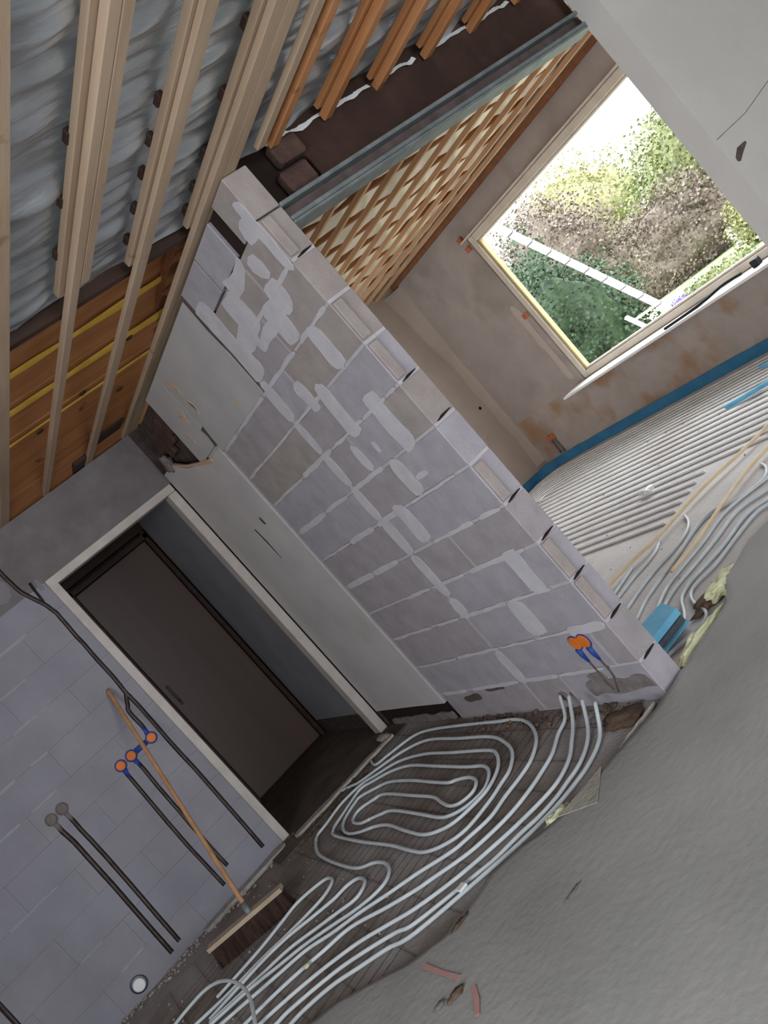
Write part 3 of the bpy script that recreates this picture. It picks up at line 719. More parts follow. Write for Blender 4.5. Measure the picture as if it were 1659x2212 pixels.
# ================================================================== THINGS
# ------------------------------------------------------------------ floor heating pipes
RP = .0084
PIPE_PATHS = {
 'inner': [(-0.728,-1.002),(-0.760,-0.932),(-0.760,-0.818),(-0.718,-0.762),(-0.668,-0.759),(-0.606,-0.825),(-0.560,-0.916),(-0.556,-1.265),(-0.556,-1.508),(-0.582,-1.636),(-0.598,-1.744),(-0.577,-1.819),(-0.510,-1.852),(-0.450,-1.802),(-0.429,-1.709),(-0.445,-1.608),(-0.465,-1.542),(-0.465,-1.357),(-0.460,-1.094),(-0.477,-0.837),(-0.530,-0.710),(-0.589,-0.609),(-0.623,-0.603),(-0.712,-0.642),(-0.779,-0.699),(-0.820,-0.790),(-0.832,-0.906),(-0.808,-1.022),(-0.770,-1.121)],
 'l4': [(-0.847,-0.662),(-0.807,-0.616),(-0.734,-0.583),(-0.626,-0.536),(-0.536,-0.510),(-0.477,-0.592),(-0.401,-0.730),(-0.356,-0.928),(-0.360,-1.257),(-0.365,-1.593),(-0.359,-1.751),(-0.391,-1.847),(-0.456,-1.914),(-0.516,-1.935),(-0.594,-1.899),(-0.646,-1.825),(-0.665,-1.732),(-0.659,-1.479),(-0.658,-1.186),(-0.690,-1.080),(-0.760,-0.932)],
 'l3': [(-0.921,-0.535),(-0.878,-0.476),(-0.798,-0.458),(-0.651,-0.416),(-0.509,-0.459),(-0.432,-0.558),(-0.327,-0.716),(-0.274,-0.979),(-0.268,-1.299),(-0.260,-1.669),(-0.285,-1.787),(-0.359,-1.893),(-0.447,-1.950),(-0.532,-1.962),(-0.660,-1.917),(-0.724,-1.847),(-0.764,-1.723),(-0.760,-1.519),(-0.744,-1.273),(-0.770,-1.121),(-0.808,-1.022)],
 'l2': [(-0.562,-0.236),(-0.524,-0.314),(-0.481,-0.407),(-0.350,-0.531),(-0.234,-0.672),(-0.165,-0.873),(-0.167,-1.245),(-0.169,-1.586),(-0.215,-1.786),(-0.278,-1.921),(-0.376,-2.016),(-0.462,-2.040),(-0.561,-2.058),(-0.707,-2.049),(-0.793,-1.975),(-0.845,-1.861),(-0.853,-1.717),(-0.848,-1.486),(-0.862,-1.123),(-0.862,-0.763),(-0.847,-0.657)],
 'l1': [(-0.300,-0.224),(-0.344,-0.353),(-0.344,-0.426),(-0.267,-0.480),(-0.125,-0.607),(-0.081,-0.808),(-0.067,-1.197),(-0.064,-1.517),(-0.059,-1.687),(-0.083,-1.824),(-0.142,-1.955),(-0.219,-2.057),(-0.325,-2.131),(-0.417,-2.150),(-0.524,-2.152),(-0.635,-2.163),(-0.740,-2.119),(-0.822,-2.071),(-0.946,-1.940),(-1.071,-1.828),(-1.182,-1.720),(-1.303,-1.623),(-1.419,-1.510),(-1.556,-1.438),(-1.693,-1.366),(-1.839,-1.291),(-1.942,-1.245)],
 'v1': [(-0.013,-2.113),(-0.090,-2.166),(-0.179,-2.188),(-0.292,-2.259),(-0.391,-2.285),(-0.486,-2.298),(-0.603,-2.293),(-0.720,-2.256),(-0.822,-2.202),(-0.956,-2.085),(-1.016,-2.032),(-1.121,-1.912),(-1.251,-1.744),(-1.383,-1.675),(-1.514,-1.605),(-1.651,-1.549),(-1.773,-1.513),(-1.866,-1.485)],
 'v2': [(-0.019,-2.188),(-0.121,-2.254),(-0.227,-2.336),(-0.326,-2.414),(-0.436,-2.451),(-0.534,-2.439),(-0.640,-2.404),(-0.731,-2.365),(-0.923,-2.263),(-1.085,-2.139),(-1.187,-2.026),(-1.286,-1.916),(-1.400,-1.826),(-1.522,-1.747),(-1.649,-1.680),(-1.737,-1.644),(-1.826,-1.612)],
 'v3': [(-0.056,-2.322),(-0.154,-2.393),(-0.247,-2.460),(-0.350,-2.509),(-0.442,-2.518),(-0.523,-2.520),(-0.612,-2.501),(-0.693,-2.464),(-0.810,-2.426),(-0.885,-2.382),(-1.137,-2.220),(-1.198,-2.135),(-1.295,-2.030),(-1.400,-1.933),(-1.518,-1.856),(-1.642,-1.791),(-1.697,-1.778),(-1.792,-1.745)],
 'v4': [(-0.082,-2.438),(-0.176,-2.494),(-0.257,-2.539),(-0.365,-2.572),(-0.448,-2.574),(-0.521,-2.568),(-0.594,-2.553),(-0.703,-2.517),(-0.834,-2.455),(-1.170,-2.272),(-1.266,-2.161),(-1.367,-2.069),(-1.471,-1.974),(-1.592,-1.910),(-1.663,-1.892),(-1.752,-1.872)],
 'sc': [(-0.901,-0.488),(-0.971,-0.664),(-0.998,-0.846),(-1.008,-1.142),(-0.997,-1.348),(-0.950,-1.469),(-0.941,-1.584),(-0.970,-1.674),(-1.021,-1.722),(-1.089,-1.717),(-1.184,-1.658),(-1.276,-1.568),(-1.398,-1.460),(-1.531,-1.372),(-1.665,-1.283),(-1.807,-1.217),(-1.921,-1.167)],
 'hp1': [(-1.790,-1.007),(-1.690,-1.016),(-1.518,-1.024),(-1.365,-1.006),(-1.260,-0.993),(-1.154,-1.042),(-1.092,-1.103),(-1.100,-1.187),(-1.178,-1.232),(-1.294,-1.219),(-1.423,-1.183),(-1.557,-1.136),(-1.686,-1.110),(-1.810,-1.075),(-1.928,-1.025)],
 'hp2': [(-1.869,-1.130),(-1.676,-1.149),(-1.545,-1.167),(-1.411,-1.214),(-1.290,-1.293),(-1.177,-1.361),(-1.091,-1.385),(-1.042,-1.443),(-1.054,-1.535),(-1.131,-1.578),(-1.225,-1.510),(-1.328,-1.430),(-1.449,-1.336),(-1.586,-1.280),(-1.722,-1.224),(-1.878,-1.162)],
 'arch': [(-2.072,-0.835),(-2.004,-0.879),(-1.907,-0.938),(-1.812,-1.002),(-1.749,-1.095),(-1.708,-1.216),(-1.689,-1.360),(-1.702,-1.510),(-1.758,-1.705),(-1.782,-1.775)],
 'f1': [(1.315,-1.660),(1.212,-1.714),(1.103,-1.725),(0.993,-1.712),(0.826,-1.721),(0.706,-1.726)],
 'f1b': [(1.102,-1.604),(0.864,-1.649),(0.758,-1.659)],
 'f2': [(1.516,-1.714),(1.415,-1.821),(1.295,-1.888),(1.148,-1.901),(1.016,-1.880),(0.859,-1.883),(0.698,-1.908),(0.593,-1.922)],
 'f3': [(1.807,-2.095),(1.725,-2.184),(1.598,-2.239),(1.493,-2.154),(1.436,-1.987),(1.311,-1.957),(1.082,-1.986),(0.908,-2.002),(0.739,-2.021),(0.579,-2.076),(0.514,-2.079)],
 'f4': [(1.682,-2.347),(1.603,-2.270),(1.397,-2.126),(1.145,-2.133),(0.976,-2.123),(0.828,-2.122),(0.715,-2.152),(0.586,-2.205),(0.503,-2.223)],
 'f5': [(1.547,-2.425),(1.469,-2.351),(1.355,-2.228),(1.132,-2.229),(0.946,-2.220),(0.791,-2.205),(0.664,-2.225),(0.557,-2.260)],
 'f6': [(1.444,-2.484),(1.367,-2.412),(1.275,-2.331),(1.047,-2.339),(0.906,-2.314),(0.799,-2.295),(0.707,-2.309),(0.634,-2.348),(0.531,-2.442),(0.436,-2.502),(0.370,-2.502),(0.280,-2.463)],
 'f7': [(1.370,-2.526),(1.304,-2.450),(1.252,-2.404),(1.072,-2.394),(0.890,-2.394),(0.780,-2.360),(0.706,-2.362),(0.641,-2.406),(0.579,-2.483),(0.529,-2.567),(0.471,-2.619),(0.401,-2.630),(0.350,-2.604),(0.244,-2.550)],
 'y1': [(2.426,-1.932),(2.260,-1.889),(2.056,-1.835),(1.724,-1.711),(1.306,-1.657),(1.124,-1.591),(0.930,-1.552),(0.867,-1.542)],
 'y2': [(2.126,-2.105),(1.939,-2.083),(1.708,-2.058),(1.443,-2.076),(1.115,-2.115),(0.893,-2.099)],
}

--

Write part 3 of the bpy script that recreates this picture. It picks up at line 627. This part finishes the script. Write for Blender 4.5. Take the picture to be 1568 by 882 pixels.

---

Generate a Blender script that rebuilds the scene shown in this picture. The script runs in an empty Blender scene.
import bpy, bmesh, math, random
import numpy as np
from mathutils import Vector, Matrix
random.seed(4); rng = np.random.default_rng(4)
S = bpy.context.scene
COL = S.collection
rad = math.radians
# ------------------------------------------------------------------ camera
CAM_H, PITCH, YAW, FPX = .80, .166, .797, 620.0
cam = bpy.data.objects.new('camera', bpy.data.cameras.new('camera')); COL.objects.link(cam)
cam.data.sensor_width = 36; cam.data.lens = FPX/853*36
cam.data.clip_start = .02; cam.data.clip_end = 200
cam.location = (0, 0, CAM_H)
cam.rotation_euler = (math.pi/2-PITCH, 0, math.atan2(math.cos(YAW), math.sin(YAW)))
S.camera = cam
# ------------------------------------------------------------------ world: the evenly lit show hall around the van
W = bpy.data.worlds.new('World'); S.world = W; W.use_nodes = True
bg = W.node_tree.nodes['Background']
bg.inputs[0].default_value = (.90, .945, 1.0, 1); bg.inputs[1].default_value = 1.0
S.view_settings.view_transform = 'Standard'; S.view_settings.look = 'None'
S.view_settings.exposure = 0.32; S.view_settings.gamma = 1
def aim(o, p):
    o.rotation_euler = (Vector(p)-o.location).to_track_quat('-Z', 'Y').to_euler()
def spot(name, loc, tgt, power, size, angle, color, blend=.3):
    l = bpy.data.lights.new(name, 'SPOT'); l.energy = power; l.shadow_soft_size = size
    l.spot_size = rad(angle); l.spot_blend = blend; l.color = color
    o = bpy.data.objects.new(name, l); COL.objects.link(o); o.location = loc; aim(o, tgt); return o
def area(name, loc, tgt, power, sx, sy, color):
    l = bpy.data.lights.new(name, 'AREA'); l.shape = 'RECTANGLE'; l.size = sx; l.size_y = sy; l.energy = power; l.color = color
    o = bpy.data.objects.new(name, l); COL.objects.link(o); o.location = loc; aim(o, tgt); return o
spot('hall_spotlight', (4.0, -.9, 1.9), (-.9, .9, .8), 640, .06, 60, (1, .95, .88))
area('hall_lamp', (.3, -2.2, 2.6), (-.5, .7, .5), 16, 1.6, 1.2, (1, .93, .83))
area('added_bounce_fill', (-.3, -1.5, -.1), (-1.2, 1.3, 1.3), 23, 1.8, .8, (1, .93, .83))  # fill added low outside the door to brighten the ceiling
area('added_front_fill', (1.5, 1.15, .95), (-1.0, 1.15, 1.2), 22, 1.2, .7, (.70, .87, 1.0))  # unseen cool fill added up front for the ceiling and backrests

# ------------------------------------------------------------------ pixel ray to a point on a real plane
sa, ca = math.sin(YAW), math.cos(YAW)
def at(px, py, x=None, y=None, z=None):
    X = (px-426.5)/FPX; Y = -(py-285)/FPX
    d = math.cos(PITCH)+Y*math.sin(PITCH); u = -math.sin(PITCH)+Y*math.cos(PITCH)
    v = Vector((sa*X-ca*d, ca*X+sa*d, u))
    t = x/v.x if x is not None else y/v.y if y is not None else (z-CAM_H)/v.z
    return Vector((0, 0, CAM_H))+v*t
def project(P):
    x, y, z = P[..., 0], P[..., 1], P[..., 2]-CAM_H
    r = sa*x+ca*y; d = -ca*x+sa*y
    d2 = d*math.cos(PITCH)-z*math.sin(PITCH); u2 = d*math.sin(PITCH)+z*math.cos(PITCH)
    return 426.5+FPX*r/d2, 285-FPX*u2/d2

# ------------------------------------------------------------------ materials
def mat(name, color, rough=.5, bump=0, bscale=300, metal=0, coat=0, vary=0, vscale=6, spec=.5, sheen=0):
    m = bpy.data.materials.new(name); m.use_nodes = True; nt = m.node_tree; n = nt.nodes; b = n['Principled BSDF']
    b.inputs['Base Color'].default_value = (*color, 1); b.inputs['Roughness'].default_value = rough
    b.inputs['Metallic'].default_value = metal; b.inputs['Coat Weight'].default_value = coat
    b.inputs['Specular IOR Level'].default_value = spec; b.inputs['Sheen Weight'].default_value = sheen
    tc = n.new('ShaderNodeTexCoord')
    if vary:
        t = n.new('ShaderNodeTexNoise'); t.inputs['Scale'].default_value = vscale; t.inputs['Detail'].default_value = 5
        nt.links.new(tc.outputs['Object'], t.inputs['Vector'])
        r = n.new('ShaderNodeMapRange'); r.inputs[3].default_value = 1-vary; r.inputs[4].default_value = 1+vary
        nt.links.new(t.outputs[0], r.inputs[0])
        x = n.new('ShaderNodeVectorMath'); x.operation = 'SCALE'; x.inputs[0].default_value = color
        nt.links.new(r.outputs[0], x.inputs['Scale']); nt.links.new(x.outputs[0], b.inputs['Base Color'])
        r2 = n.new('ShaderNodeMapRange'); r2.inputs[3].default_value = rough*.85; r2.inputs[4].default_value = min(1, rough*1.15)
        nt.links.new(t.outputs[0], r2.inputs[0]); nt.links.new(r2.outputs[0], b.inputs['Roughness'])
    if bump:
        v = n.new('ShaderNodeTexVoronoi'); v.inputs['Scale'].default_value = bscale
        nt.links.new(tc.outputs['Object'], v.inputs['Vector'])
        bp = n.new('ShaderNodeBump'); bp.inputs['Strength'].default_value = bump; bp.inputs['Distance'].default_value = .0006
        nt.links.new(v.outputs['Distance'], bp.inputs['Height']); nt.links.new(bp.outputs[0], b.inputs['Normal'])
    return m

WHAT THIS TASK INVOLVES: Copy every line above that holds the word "Blender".

TASK OUTPUT:
Write part 3 of the bpy script that recreates this picture. It picks up at line 719. More parts follow. Write for Blender 4.5. Measure the picture as if it were 1659x2212 pixels.
Write part 3 of the bpy script that recreates this picture. It picks up at line 627. This part finishes the script. Write for Blender 4.5. Take the picture to be 1568 by 882 pixels.
Generate a Blender script that rebuilds the scene shown in this picture. The script runs in an empty Blender scene.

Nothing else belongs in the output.